Despite the ongoing success of Irish rowers, driven by the medal heroics of Skibbereen Rowing Club’s Gary and Paul O’Donovan (the latter a two-time world lightweight champion), world lightweight pair champs Shane O’Driscoll and Mark O’Donovan, and European silver medallist Denise Walsh, Government funding in the sport hasn’t increased.

Under Sport Ireland funding for 2018, Rowing Ireland received €210,000 as a National Governing Body (NGB) of Sport, the same as in 2017, while in the high performance programmes of the 21 NGBs, Rowing Ireland received €525,000 for 2018, also the same amount as last year, despite a record medal haul that saw world gold, European silver and World Cup gold all come back to Ireland, thanks to Skibbereen rowers.

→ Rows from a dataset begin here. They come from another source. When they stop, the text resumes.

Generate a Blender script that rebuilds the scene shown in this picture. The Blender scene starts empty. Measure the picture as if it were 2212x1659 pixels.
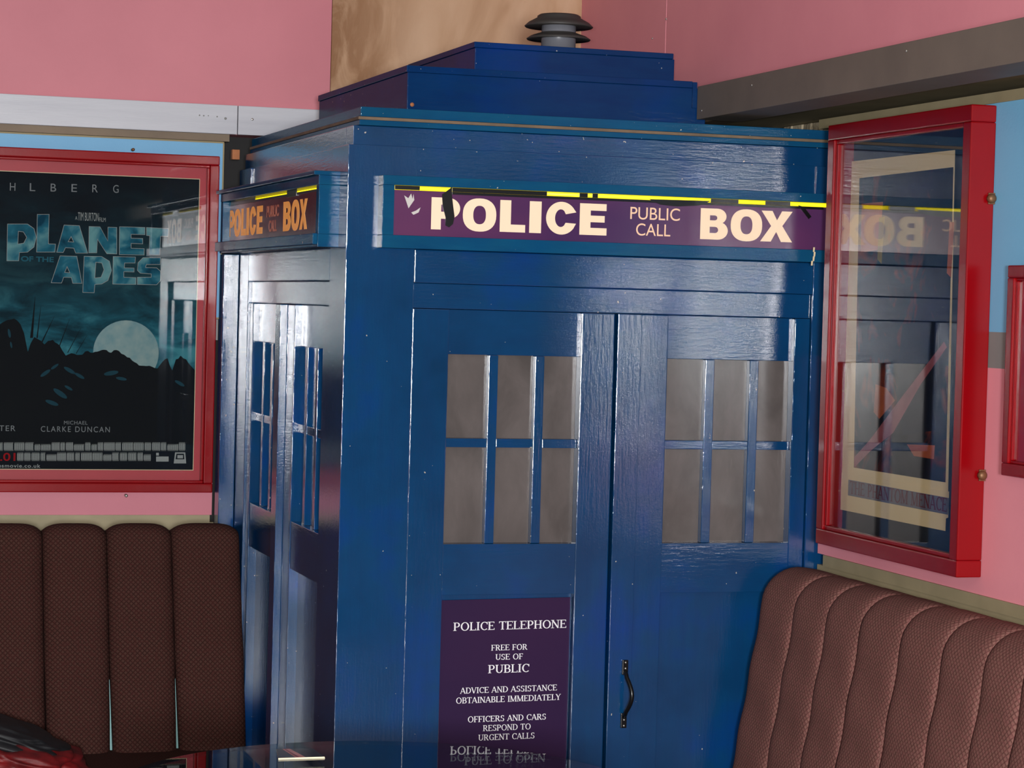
import bpy, bmesh, math, random
from mathutils import Vector, Matrix, noise
random.seed(7)
SC = bpy.context.scene
COL = SC.collection

# ------------------------------------------------------------------ camera
W_PX, H_PX, F_PX = 2212.0, 1659.0, 5175.8
_a, _b, _c = (math.radians(v) for v in (1.89618066, -17.25319112, 1.55666282))
_M = (Matrix(((math.cos(_c), -math.sin(_c), 0), (math.sin(_c), math.cos(_c), 0), (0, 0, 1)))
      @ Matrix(((1, 0, 0), (0, math.cos(_a), -math.sin(_a)), (0, math.sin(_a), math.cos(_a))))
      @ Matrix(((math.cos(_b), 0, math.sin(_b)), (0, 1, 0), (-math.sin(_b), 0, math.cos(_b)))))
CAM = Vector((-1.263, -5.380, 1.600))


def _ray(px, py):
    d = _M.transposed() @ Vector((px - W_PX / 2, py - H_PX / 2, F_PX))
    return Vector((d.x, d.z, -d.y))


def at(px, py, axis, val):
    """point of the plane axis = val that is measured at this place of the photograph"""
    r = _ray(px, py); i = 'XYZ'.index(axis)
    return CAM + r * ((val - CAM[i]) / r[i])


def w2b(v): return Vector((v.x, v.z, -v.y))


_right = w2b(_M.transposed() @ Vector((1, 0, 0)))
_up = -w2b(_M.transposed() @ Vector((0, 1, 0)))
_back = -w2b(_M.transposed() @ Vector((0, 0, 1)))
cam = bpy.data.cameras.new('camera'); cam_o = bpy.data.objects.new('camera', cam); COL.objects.link(cam_o)
cam.sensor_fit = 'HORIZONTAL'; cam.sensor_width = 36; cam.lens = 36 * F_PX / W_PX
mt = Matrix((_right, _up, _back)).transposed().to_4x4(); mt.translation = CAM
cam_o.matrix_world = mt; cam.clip_start = 0.05; cam.clip_end = 60
SC.camera = cam_o

# ------------------------------------------------------------------ light and exposure
SC.view_settings.view_transform = 'Standard'; SC.view_settings.look = 'None'
SC.view_settings.gamma = 1; SC.view_settings.use_curve_mapping = False
SC.view_settings.exposure = -0.07
world = bpy.data.worlds.new('world'); SC.world = world; world.use_nodes = True
world.node_tree.nodes['Background'].inputs[0].default_value = (0.5, 0.55, 0.6, 1)
world.node_tree.nodes['Background'].inputs[1].default_value = 0.05


def area(name, loc, target, sx, sy, power, col):
    l = bpy.data.lights.new(name, 'AREA'); l.shape = 'RECTANGLE'; l.size = sx; l.size_y = sy
    l.energy = power; l.color = col
    o = bpy.data.objects.new(name, l); COL.objects.link(o); o.location = loc
    o.rotation_euler = (Vector(target) - Vector(loc)).to_track_quat('-Z', 'Y').to_euler()
    return o


area('camera_flash', CAM + Vector((-0.06, -0.03, 0.012)), CAM + _ray(1106, 829), 0.09, 0.05, 112, (1.0, 0.97, 0.95))
REFL_POS = (-1.50, -7.44, 1.62)      # added light behind the camera, no window built; gives the box reflections
area('added_reflection_light', REFL_POS, (-1.50, 0, 1.62), 0.60, 0.58, 440, (0.93, 0.97, 1.0))
area('added_fill_light', (-1.6, -3.4, 2.78), (-1.6, -3.4, 0), 1.2, 0.3, 16, (1.0, 0.78, 0.55))  # two unseen lights added overhead as dim ambient fill
area('added_fill_light', (-3.2, -5.6, 2.78), (-3.2, -5.6, 0), 1.2, 0.3, 7, (0.85, 0.93, 1.0))


# ------------------------------------------------------------------ materials
def lin(*c):
    return tuple(((v / 255) / 12.92 if v / 255 <= 0.04045 else ((v / 255 + 0.055) / 1.055) ** 2.4) for v in c) + (1,)


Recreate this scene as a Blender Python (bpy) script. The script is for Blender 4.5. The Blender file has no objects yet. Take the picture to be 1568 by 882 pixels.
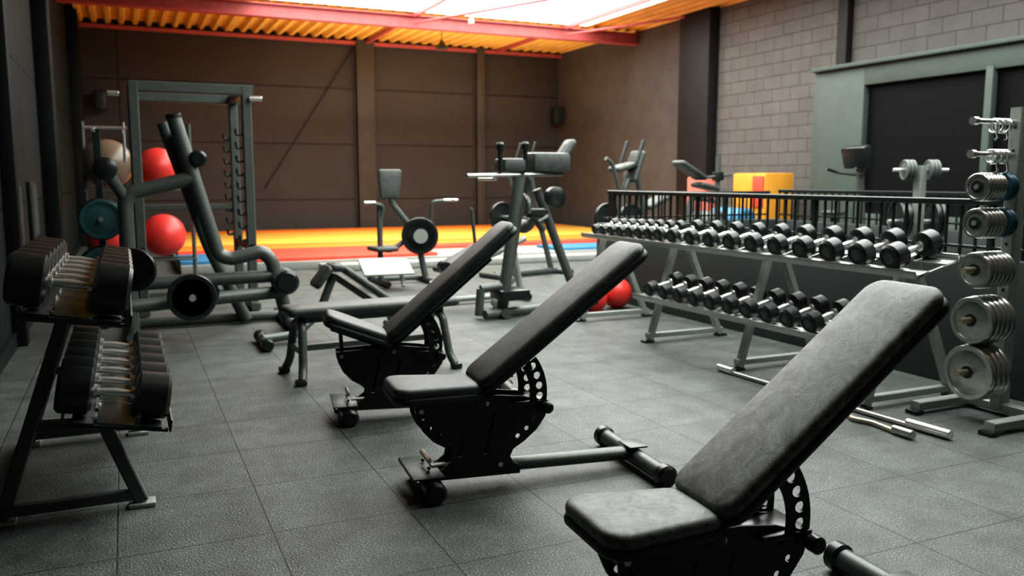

‘We get money from Sport Ireland every year – and our 2018 funding is the same as it was in 2017. But we have more athletes now,’ Michelle Carpenter explains.

‘Sport Ireland would love to give us more money but their funding hasn’t been increased either. Sport Ireland have been great in supporting us, to be fair.’

As well as no increase in Government funding despite the excellent results of Irish rowers on the world stage, Rowing Ireland is also struggling to attract sponsors to help fund the sport and teams ahead of Tokyo and Paris Olympics.

‘It’s disappointing that no sponsor has come on board with us for Tokyo,’ Carpenter says.

‘Sponsorship is another form of funding and sponsors can help us invest. 

‘It was disappointing that we had no one come on board after Rio but the opportunity is still there to help us on our journey to Tokyo and beyond – and be part of this dream that we have of winning gold.’